Directions:
Repeat each line of the material exactly.

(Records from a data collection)

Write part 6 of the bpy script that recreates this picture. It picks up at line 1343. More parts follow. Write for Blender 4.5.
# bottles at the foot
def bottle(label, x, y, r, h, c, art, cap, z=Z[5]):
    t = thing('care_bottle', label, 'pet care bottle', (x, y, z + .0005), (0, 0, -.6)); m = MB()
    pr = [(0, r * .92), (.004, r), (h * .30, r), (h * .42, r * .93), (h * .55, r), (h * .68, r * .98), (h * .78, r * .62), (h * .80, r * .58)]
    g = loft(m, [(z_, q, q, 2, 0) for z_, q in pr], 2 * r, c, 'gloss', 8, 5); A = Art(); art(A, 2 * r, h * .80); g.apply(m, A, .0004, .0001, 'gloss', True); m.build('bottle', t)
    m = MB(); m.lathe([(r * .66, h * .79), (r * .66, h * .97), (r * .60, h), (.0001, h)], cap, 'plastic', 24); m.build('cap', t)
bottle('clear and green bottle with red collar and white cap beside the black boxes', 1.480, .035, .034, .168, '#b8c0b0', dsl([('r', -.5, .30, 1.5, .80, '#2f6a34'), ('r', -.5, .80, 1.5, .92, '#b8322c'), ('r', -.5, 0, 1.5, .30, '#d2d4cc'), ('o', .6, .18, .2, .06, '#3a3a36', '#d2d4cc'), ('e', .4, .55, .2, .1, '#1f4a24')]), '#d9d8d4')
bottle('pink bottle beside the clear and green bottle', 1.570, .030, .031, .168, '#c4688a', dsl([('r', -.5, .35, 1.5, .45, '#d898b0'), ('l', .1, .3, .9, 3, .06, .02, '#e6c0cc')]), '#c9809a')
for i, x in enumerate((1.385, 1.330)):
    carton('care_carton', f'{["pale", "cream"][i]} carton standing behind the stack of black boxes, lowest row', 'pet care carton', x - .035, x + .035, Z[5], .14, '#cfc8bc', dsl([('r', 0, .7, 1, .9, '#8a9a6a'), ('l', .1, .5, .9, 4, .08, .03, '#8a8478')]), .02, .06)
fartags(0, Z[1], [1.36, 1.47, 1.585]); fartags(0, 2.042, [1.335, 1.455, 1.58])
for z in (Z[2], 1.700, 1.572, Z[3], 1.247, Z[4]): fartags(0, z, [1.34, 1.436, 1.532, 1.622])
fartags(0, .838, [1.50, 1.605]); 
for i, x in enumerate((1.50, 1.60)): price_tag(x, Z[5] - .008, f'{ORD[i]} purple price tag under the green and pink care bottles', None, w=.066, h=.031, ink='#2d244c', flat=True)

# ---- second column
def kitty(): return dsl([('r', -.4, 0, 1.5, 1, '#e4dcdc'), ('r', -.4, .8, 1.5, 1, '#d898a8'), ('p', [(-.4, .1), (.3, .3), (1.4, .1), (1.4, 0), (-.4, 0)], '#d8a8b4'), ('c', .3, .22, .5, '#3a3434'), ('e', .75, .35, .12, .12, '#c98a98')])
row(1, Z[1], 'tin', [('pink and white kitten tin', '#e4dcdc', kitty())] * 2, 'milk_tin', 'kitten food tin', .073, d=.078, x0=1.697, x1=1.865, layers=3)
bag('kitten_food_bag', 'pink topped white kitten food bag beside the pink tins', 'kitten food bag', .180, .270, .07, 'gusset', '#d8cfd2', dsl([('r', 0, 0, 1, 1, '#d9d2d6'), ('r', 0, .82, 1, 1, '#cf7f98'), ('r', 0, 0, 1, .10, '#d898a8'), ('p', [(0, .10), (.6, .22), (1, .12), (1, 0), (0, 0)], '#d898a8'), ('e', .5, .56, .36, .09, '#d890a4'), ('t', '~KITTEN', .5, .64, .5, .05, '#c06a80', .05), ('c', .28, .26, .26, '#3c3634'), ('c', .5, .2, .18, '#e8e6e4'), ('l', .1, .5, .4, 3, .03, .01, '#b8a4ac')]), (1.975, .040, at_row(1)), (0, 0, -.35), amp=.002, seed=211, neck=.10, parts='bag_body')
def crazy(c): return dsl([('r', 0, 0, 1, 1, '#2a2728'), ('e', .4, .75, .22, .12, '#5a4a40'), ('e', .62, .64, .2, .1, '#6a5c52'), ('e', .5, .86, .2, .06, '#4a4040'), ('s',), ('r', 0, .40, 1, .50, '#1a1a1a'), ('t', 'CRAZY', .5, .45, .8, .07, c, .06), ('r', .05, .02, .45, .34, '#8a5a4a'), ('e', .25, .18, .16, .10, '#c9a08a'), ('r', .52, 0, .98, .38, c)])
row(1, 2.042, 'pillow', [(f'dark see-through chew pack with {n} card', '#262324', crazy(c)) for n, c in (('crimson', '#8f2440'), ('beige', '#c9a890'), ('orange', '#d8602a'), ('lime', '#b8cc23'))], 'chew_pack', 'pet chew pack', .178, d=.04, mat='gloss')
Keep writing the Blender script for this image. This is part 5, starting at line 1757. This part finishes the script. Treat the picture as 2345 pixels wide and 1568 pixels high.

Worked solution:
Write part 6 of the bpy script that recreates this picture. It picks up at line 1343. More parts follow. Write for Blender 4.5.
# bottles at the foot
def bottle(label, x, y, r, h, c, art, cap, z=Z[5]):
    t = thing('care_bottle', label, 'pet care bottle', (x, y, z + .0005), (0, 0, -.6)); m = MB()
    pr = [(0, r * .92), (.004, r), (h * .30, r), (h * .42, r * .93), (h * .55, r), (h * .68, r * .98), (h * .78, r * .62), (h * .80, r * .58)]
    g = loft(m, [(z_, q, q, 2, 0) for z_, q in pr], 2 * r, c, 'gloss', 8, 5); A = Art(); art(A, 2 * r, h * .80); g.apply(m, A, .0004, .0001, 'gloss', True); m.build('bottle', t)
    m = MB(); m.lathe([(r * .66, h * .79), (r * .66, h * .97), (r * .60, h), (.0001, h)], cap, 'plastic', 24); m.build('cap', t)
bottle('clear and green bottle with red collar and white cap beside the black boxes', 1.480, .035, .034, .168, '#b8c0b0', dsl([('r', -.5, .30, 1.5, .80, '#2f6a34'), ('r', -.5, .80, 1.5, .92, '#b8322c'), ('r', -.5, 0, 1.5, .30, '#d2d4cc'), ('o', .6, .18, .2, .06, '#3a3a36', '#d2d4cc'), ('e', .4, .55, .2, .1, '#1f4a24')]), '#d9d8d4')
bottle('pink bottle beside the clear and green bottle', 1.570, .030, .031, .168, '#c4688a', dsl([('r', -.5, .35, 1.5, .45, '#d898b0'), ('l', .1, .3, .9, 3, .06, .02, '#e6c0cc')]), '#c9809a')
for i, x in enumerate((1.385, 1.330)):
    carton('care_carton', f'{["pale", "cream"][i]} carton standing behind the stack of black boxes, lowest row', 'pet care carton', x - .035, x + .035, Z[5], .14, '#cfc8bc', dsl([('r', 0, .7, 1, .9, '#8a9a6a'), ('l', .1, .5, .9, 4, .08, .03, '#8a8478')]), .02, .06)
fartags(0, Z[1], [1.36, 1.47, 1.585]); fartags(0, 2.042, [1.335, 1.455, 1.58])
for z in (Z[2], 1.700, 1.572, Z[3], 1.247, Z[4]): fartags(0, z, [1.34, 1.436, 1.532, 1.622])
fartags(0, .838, [1.50, 1.605]); 
for i, x in enumerate((1.50, 1.60)): price_tag(x, Z[5] - .008, f'{ORD[i]} purple price tag under the green and pink care bottles', None, w=.066, h=.031, ink='#2d244c', flat=True)

# ---- second column
def kitty(): return dsl([('r', -.4, 0, 1.5, 1, '#e4dcdc'), ('r', -.4, .8, 1.5, 1, '#d898a8'), ('p', [(-.4, .1), (.3, .3), (1.4, .1), (1.4, 0), (-.4, 0)], '#d8a8b4'), ('c', .3, .22, .5, '#3a3434'), ('e', .75, .35, .12, .12, '#c98a98')])
row(1, Z[1], 'tin', [('pink and white kitten tin', '#e4dcdc', kitty())] * 2, 'milk_tin', 'kitten food tin', .073, d=.078, x0=1.697, x1=1.865, layers=3)
bag('kitten_food_bag', 'pink topped white kitten food bag beside the pink tins', 'kitten food bag', .180, .270, .07, 'gusset', '#d8cfd2', dsl([('r', 0, 0, 1, 1, '#d9d2d6'), ('r', 0, .82, 1, 1, '#cf7f98'), ('r', 0, 0, 1, .10, '#d898a8'), ('p', [(0, .10), (.6, .22), (1, .12), (1, 0), (0, 0)], '#d898a8'), ('e', .5, .56, .36, .09, '#d890a4'), ('t', '~KITTEN', .5, .64, .5, .05, '#c06a80', .05), ('c', .28, .26, .26, '#3c3634'), ('c', .5, .2, .18, '#e8e6e4'), ('l', .1, .5, .4, 3, .03, .01, '#b8a4ac')]), (1.975, .040, at_row(1)), (0, 0, -.35), amp=.002, seed=211, neck=.10, parts='bag_body')
def crazy(c): return dsl([('r', 0, 0, 1, 1, '#2a2728'), ('e', .4, .75, .22, .12, '#5a4a40'), ('e', .62, .64, .2, .1, '#6a5c52'), ('e', .5, .86, .2, .06, '#4a4040'), ('s',), ('r', 0, .40, 1, .50, '#1a1a1a'), ('t', 'CRAZY', .5, .45, .8, .07, c, .06), ('r', .05, .02, .45, .34, '#8a5a4a'), ('e', .25, .18, .16, .10, '#c9a08a'), ('r', .52, 0, .98, .38, c)])
row(1, 2.042, 'pillow', [(f'dark see-through chew pack with {n} card', '#262324', crazy(c)) for n, c in (('crimson', '#8f2440'), ('beige', '#c9a890'), ('orange', '#d8602a'), ('lime', '#b8cc23'))], 'chew_pack', 'pet chew pack', .178, d=.04, mat='gloss')
Keep writing the Blender script for this image. This is part 5, starting at line 1757. This part finishes the script. Treat the picture as 2345 pixels wide and 1568 pixels high.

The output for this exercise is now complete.